AP African American History deserves a chance


Image created by Khadija Sissoko

Image depicts the importance of Black History Month and how schools should provide equitable instruction.

Khadija Sissoko, Staff Writer

Florida Governor Ron DeSantis’ ban on AP African American History is the cause of a downward spiral of events.

The banning of AP African American History and whitewashing of its curriculum is dangerous as it masks the truths of systematic racism and leaves black students with the impression that their lives and those of their ancestors are not valuable enough for the education system.

DeSantis claims that the reason for banning the course was that it “lacks educational value,” although its enriching units that focus on the Origins of the African Diaspora; Freedom, Enslavement and Resistance; the Practice of Freedom; and Movements and Debates; beg to differ.

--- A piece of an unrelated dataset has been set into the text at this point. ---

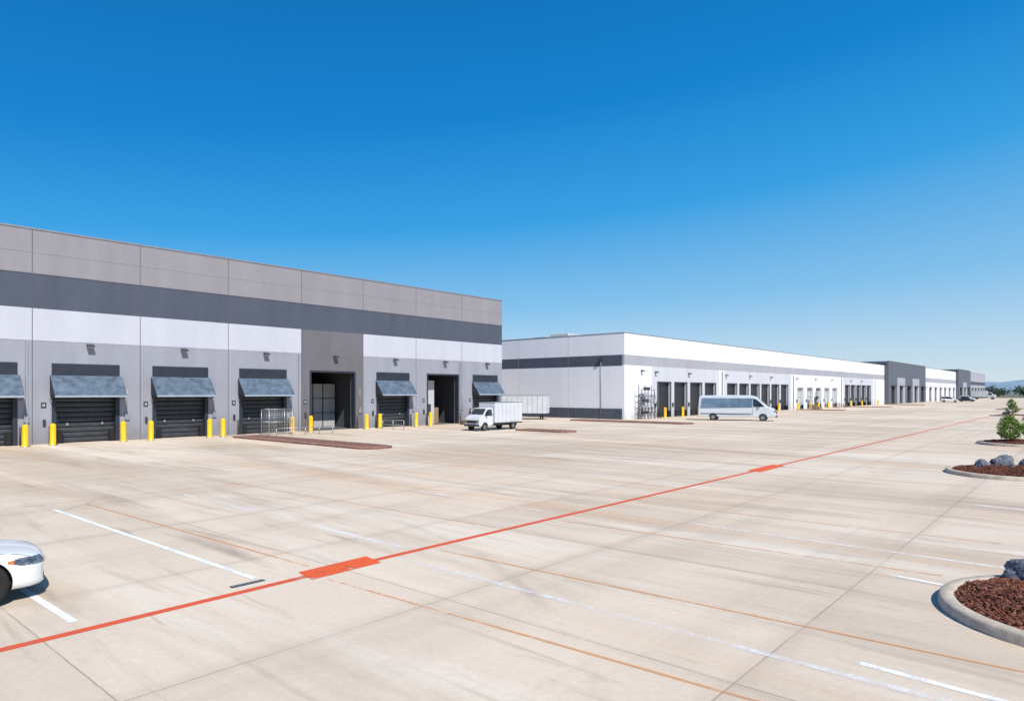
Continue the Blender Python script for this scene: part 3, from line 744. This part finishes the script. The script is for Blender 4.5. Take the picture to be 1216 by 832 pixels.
def box_truck(name,loc,rot):
    e=empty(name,loc,rot)
    cab=[(1.15,.55),(1.15,2.05),(1.35,2.14),(2.0,2.10),(2.55,1.45),(3.05,1.22),(3.15,.95),(3.15,.45),(1.6,.45)]
    wf=lambda x,z:1-.10*max(0,(z-1.2)/1.0)
    mb=MB(); mb.prism_y(cab,-.95,.95,'boxw',wf); o=mb.obj('cab'); fixnormals(o)
    md=o.modifiers.new('b','BEVEL'); md.width=.06; md.segments=2; md.limit_method='ANGLE'; md.angle_limit=R(40)
    apply_mods(o); bpy.context.view_layer.update(); cut_arches(o,(2.35,),.44,.95,.3,.38); o.parent=e
    g=MB(); g.box(-3.0,1.05,-1.05,1.05,.72,2.62,'boxw')
    g.obj('cargo_box',e,bevel=.03)
    g=MB(); g.box(-3.03,1.08,-1.07,1.07,.62,.71,'dsteel'); g.box(-3.03,1.08,-1.075,1.075,2.625,2.66,'steel')
    for x in [-2.4+.6*i for i in range(6)]: g.box(x-.01,x+.01,-1.058,1.058,.78,2.58,'steel')
    for y in (-.4,.4): g.box(-2.9,2.6,y-.06,y+.06,.42,.615,'dsteel')
    g.box(3.14,3.2,-.6,.6,.75,.98,'trim'); g.box(3.1,3.24,-.93,.93,.42,.6,'dsteel')
    for sd in (-1,1):
        g.box(3.1,3.19,sd*.76-.12,sd*.76+.12,.8,1.0,'hl'); g.box(2.15,2.3,sd*1.1-.09,sd*1.1+.09,1.45,1.8,'trim')
        pts=[(1.3,1.4),(2.42,1.42),(1.96,1.98),(1.4,2.0)]
        g.poly([(x,sd*(.95*wf(x,z)+.008),z) for x,z in (pts if sd<0 else reversed(pts))],'glass')
    n=Vector((.65,0,.55)).normalized()*.008
    g.poly([(2.5+n.x,-.82,1.51+n.z),(2.5+n.x,.82,1.51+n.z),(2.04+n.x,.76,2.05+n.z),(2.04+n.x,-.76,2.05+n.z)],'glass')
    for sd in (-1,1):
        wheel(g,2.35,sd*.84,.38,.22,sd); wheel(g,-1.7,sd*.88,.38,.3,sd); g.box(-2.3,-1.1,sd*.85-.2,sd*.85+.2,.80,.82,'trim')
    g.obj('chassis_wheels_glass',e); return e
box_truck('box_truck',(42.2,38.5,0),R(180)).scale=(.86,.88,.88)
box_truck('dark_box_truck',(344,35.5,0),R(-90)).scale=(1.4,1.3,1.4)

def trailer(loc,rot):
    e=empty('box_trailer',loc,rot); g=MB(); g.box(-3.4,3.4,-1.2,1.2,.7,2.75,'boxw'); g.obj('cargo_box',e,bevel=.03)
    g=MB()
    for x in [-3+.6*i for i in range(11)]: g.box(x-.02,x+.02,-1.215,1.215,.72,2.7,'steel')
    g.box(-3.42,3.42,-1.22,1.22,.6,.69,'dsteel'); g.box(-3.42,3.42,-1.22,1.22,2.755,2.8,'steel'); g.box(2.6,2.75,-.8,-.6,0,.6,'dsteel'); g.box(2.6,2.75,.6,.8,0,.6,'dsteel')
    for x in (-1.9,-1.05):
        for sd in (-1,1): wheel(g,x,sd*1.0,.38,.28,sd)
    g.obj('chassis_wheels',e)
trailer((60.6,51.3,0),R(-62))

# ------------------------------------------------------------------ yard furniture
def cage(s,t,w,d,h):
    e=empty('wire_mesh_cage',(s,t,0)); g=MB()
    for x in (-w/2,w/2):
        for y in (-d/2,d/2): g.cyl((x,y,0),(x,y,h),.03,'steel',6)
    for z in (.12,h*.5,h):
        for y in (-d/2,d/2): g.cyl((-w/2,y,z),(w/2,y,z),.022,'steel',6)
        for x in (-w/2,w/2): g.cyl((x,-d/2,z),(x,d/2,z),.022,'steel',6)
    nx=int(w/.13)
    for i in range(1,nx):
        x=-w/2+w*i/nx
        for y in (-d/2,d/2): g.cyl((x,y,.12),(x,y,h),.008,'steel',4)
    for i in range(1,12):
        z=.12+(h-.12)*i/12
        for y in (-d/2,d/2): g.cyl((-w/2,y,z),(w/2,y,z),.007,'steel',4)
    g.obj('frame_and_mesh',e)
cage(26.8,46.6,1.9,1.1,1.9)
def rail(name,p,q,h,n,k='steel',mids=1,r=.03):
    e=empty(name,(p[0],p[1],0)); g=MB(); p=Vector((0,0,0)); q=Vector((q[0]-e.location.x,q[1]-e.location.y,0))
    for i in range(n+1):
        c=p.lerp(q,i/n); g.cyl(c,c+Vector((0,0,h)),r,k,7)
    for m in range(mids+1):
        z=Vector((0,0,h*(1-m/(mids+1)))); g.cyl(p+z,q+z,r*.85,k,7)
    g.obj('rails',e)
rail('guard_rail',(25.6,44.6),(30.2,44.4),.55,4)
rail('guard_rail',(36.6,46.4),(36.6,43.6),.8,2)
rail('guard_rail',(48.9,46.4),(48.9,43.4),.9,2,'steel')
rail('pipe_railing',(66.4,42),(66.4,58),1.15,9,'dsteel',2)
rail('pipe_railing',(68.2,39.9),(73.8,39.9),1.15,4,'dsteel',2)
def rack(s0,s1,t,h):
    e=empty('pipe_storage_rack',(s0,t,0)); g=MB(); w=s1-s0
    for i in range(6):
        x=w*i/5; g.cyl((x,0,0),(x,0,h*(1-.12*(i%2))),.04,'dsteel',7)
        g.cyl((x,0,h*.75),(x-.1,-.9,0),.03,'dsteel',6)
    for z in (.6,1.3,2.0,2.7,3.4): g.cyl((0,0,z),(w,0,z),.03,'steel',6); g.box(.3+z*.2,.3+z*.2+1.2,-.3,-.05,z,z+.35,'grey2' if int(z*10)%2 else 'dsteel')
    for i in range(5): g.cyl((w*i/5,0,.2),(w*(i+1)/5,0,3.2),.025,'dsteel',5)
    g.obj('rack_frame',e)
rack(69.3,73.0,40.35,4.0)
rack(132,134,39.6,2.4)
def pallets(s,t,n,rot=0):
    e=empty('pallet_stack',(s,t,0),rot); g=MB()
    for i in range(n):
        z=i*.15
        for y in (-.5,0,.5): g.box(-.6,.6,y-.05,y+.05,z+.002,z+.1,'pallet')
        for k in range(6): g.box(-.6+k*.21,-.6+k*.21+.15,-.55,.55,z+.101,z+.125,'pallet')
    g.obj('pallets',e)
pallets(127,38.2,6,.2); pallets(129,38.0,4,.1); pallets(142,38.4,7,.3); pallets(147,38.4,5,.3); pallets(47.2,46.6,3,.1)

# ------------------------------------------------------------------ light and sky
sx,sy=-.36,-.933; el=R(47)
d=Vector((sx,sy,0)).normalized()*math.cos(el); d.z=math.sin(el)
sun=bpy.data.lights.new('sun','SUN'); sun.energy=5.0; sun.angle=R(.5); sun.color=(1,.955,.88)
so=bpy.data.objects.new('sun',sun); scene.collection.objects.link(so); so.location=(0,-30,60); so.rotation_euler=d.to_track_quat('Z','Y').to_euler()
w=bpy.data.worlds.new('World'); scene.world=w; w.use_nodes=True; N=w.node_tree.nodes; L=w.node_tree.links
bg=N['Background']; sky=N.new('ShaderNodeTexSky'); sky.sky_type='NISHITA'; sky.sun_disc=False
sky.sun_elevation=el; sky.sun_rotation=math.atan2(sx,sy)%(2*math.pi); sky.air_density=1.0; sky.dust_density=.3; sky.ozone_density=3.0; sky.altitude=0
hs=N.new('ShaderNodeHueSaturation'); hs.inputs['Saturation'].default_value=1.25; hs.inputs['Value'].default_value=1.15
L.new(sky.outputs[0],hs.inputs['Color'])
tc=N.new('ShaderNodeTexCoord'); dt=N.new('ShaderNodeVectorMath'); dt.operation='DOT_PRODUCT'; L.new(tc.outputs['Generated'],dt.inputs[0]); dt.inputs[1].default_value=(.654,-.756,0)
sp=N.new('ShaderNodeSeparateXYZ'); L.new(tc.outputs['Generated'],sp.inputs[0])
mr=N.new('ShaderNodeMapRange'); L.new(sp.outputs[2],mr.inputs[0]); mr.inputs['From Min'].default_value=0; mr.inputs['From Max'].default_value=.3; mr.inputs['To Min'].default_value=0; mr.inputs['To Max'].default_value=-.11
ma=N.new('ShaderNodeMath'); ma.operation='MULTIPLY_ADD'; L.new(dt.outputs['Value'],ma.inputs[0]); L.new(mr.outputs[0],ma.inputs[1]); L.new(sp.outputs[2],ma.inputs[2])
cr=N.new('ShaderNodeValToRGB'); L.new(ma.outputs[0],cr.inputs[0]); E=cr.color_ramp.elements
stops=[(0,(.66,.77,.85)),(.045,(.50,.69,.85)),(.12,(.23,.54,.85)),(.24,(.035,.36,.79)),(.38,(.003,.23,.65)),(.52,(.002,.175,.52)),(1,(.02,.13,.42))]
E[0].position=0; E[0].color=(*stops[0][1],1); E[1].position=1; E[1].color=(*stops[-1][1],1)
for p,c in stops[1:-1]:
    q=E.new(p); q.color=(*c,1)
sc=N.new('ShaderNodeVectorMath'); sc.operation='SCALE'; L.new(cr.outputs[0],sc.inputs[0]); sc.inputs[3].default_value=10
mx=N.new('ShaderNodeMix'); mx.data_type='RGBA'; mx.inputs[0].default_value=.9; L.new(hs.outputs[0],mx.inputs[6]); L.new(sc.outputs[0],mx.inputs[7])
L.new(mx.outputs[2],bg.inputs[0]); bg.inputs[1].default_value=.1

cam=bpy.data.cameras.new('camera'); co=bpy.data.objects.new('camera',cam); scene.collection.objects.link(co); scene.camera=co
co.location=(0,0,3.2); co.rotation_euler=(R(90),0,-math.atan2(.7563,.6543)); cam.sensor_width=36; cam.lens=23.68; cam.shift_y=49/1216
cam.clip_end=9000; cam.clip_start=.1
scene.view_settings.view_transform='Standard'; scene.view_settings.look='None'; scene.view_settings.exposure=0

According to National Public Radio, following DeSantis’s ban, College Board has since revised the course’s content by removing the Black Lives Matter Movement, names of Black scholars and writers involved with the critical race theory, slavery reparations, queer life and concepts like intersectionality and black feminism, therefore diminishing its previous value.

To claim that a course educating students on the contributions of African Americans “lacks educational value” is demeaning, to say the least because African Americans have been crucial to the upbringing of this country since it was first founded and continue to inspire today’s culture. The fact that AP African American History focuses on history within America makes it even more important. A course that Black students can connect to would only raise the enrollment of Black students in AP courses, considering they currently make up the lowest percentage at 9%, according to The Education Trust.

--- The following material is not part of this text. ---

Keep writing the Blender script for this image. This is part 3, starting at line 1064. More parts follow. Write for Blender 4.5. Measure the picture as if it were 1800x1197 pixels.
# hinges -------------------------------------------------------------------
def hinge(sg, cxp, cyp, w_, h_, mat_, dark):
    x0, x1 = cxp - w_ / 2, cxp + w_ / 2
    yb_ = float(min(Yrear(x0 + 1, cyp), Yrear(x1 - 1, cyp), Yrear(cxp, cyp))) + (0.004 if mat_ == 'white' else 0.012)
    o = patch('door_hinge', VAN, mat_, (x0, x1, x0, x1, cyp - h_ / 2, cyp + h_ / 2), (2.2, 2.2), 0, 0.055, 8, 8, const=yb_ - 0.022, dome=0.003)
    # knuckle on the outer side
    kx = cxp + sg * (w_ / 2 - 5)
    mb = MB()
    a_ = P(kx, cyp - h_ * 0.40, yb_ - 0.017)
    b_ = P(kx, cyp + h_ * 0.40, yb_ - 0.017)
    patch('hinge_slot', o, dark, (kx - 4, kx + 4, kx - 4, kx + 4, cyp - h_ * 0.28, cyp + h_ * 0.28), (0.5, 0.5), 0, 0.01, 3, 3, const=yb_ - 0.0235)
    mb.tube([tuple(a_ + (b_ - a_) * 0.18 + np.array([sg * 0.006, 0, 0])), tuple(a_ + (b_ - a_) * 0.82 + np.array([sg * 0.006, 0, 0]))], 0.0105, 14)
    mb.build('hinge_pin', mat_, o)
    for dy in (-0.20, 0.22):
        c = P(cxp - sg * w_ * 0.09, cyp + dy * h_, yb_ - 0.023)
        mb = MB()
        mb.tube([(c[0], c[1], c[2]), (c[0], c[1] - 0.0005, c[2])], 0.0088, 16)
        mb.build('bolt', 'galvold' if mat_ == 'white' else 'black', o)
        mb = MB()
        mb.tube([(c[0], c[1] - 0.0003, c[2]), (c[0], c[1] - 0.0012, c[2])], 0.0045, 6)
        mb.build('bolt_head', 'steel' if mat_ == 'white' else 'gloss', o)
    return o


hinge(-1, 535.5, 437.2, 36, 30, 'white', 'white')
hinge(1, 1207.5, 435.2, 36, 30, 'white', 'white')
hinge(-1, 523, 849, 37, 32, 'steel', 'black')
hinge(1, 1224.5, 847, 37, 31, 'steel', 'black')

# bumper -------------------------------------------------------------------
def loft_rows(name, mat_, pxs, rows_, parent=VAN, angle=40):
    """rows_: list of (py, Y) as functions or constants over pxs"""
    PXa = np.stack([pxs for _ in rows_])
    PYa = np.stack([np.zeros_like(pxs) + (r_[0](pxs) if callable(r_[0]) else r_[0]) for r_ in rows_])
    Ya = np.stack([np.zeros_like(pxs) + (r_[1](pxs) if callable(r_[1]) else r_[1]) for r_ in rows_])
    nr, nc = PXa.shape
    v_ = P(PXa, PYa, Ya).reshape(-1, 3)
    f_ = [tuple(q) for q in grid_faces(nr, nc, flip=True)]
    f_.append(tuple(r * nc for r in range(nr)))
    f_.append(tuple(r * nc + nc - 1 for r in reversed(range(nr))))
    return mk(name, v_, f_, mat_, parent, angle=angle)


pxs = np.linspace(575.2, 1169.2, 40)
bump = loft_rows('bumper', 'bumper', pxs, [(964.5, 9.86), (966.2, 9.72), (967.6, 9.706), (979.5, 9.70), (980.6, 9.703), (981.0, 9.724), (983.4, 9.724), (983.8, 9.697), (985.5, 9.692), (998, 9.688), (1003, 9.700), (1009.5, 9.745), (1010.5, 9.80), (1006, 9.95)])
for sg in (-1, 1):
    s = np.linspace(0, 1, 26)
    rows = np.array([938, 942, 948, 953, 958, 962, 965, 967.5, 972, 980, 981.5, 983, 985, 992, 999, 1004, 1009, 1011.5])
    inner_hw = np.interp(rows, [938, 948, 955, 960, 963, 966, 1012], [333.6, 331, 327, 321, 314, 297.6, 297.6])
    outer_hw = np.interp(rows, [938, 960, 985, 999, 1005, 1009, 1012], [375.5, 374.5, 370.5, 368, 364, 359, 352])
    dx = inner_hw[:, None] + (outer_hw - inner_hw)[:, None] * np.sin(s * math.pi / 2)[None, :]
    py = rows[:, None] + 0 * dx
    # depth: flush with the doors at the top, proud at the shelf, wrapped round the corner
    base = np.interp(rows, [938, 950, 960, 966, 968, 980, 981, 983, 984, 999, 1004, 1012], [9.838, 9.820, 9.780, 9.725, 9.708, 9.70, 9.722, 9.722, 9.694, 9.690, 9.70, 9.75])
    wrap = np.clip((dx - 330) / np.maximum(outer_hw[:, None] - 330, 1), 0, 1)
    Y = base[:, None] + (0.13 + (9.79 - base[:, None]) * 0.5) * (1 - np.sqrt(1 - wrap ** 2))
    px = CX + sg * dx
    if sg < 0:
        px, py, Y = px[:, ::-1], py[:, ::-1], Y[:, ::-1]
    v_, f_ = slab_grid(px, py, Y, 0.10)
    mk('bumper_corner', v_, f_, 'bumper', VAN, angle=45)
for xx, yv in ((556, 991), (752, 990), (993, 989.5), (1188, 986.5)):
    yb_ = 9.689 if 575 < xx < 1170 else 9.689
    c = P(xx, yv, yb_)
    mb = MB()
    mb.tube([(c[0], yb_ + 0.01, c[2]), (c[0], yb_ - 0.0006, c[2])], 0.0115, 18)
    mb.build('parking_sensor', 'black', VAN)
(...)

Through DeSantis’ weak argument, one could concur that his actions are backed by racist agendas as there was no concern or special reviews made by the governor for other AP courses.

On Feb. 20, 2023, Virginia Governor Glenn Youngkin hopped on the Republican bandwagon to announce that he will be reviewing the content of the course as it could conflict with his Executive Order 1, which restricts “inherently divisive concepts” and “critical race theory” from being taught in schools. Arkansas, North Dakota and Mississippi recently announced they will be reviewing the course as well, according to The Washington Post.

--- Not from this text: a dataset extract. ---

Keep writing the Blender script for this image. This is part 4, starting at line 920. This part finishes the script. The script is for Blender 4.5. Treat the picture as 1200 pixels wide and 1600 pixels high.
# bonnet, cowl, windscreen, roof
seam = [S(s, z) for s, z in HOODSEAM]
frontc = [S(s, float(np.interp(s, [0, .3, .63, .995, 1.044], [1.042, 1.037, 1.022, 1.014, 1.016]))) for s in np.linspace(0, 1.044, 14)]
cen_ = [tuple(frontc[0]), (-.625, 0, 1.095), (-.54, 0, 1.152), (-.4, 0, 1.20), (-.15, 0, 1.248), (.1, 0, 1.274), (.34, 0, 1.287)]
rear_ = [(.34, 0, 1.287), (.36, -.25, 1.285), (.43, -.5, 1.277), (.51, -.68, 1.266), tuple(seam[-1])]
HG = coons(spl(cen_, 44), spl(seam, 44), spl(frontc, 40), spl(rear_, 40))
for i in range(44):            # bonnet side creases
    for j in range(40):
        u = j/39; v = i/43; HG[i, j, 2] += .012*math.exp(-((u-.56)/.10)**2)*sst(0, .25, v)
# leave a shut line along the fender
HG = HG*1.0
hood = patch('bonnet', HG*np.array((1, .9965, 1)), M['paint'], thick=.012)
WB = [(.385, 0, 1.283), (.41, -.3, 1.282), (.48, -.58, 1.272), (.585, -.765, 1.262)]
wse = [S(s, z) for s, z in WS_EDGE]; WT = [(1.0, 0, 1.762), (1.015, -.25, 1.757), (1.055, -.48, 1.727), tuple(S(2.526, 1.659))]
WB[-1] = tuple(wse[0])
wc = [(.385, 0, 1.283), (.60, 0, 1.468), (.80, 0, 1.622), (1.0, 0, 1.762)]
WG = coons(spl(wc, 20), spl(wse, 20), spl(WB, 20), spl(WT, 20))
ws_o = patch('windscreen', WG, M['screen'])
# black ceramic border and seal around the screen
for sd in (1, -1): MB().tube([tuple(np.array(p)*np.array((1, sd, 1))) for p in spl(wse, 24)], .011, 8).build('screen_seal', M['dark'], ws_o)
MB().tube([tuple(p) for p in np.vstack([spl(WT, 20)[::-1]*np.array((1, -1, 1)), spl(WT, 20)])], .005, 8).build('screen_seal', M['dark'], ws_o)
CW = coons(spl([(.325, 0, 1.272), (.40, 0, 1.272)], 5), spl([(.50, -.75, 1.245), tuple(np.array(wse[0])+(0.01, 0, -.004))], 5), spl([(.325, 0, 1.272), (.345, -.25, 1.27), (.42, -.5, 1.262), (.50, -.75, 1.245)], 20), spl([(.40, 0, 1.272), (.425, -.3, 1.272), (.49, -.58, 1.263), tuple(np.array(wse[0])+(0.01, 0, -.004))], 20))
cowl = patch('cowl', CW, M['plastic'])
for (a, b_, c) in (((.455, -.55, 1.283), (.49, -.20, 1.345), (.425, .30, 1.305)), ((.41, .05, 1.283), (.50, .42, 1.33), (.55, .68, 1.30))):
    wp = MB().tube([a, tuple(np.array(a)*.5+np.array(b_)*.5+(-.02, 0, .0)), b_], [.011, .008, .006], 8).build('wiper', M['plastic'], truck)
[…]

Youngkin claims that he isn’t trying to erase history, however, choosing to ignore how the government has discriminated against marginalized groups through unjust policies is an attempt within itself to prevent the truths of history from being told. 

70% of African American students reported that it is hard for people like them to be accepted at school, according to Durham Academy. With the education system being based upon a eurocentric perspective, it is no surprise that this is the case.

Removing equity and inclusion from the education system will only bring us back in social progress and continue the cycle of history repeating itself once again.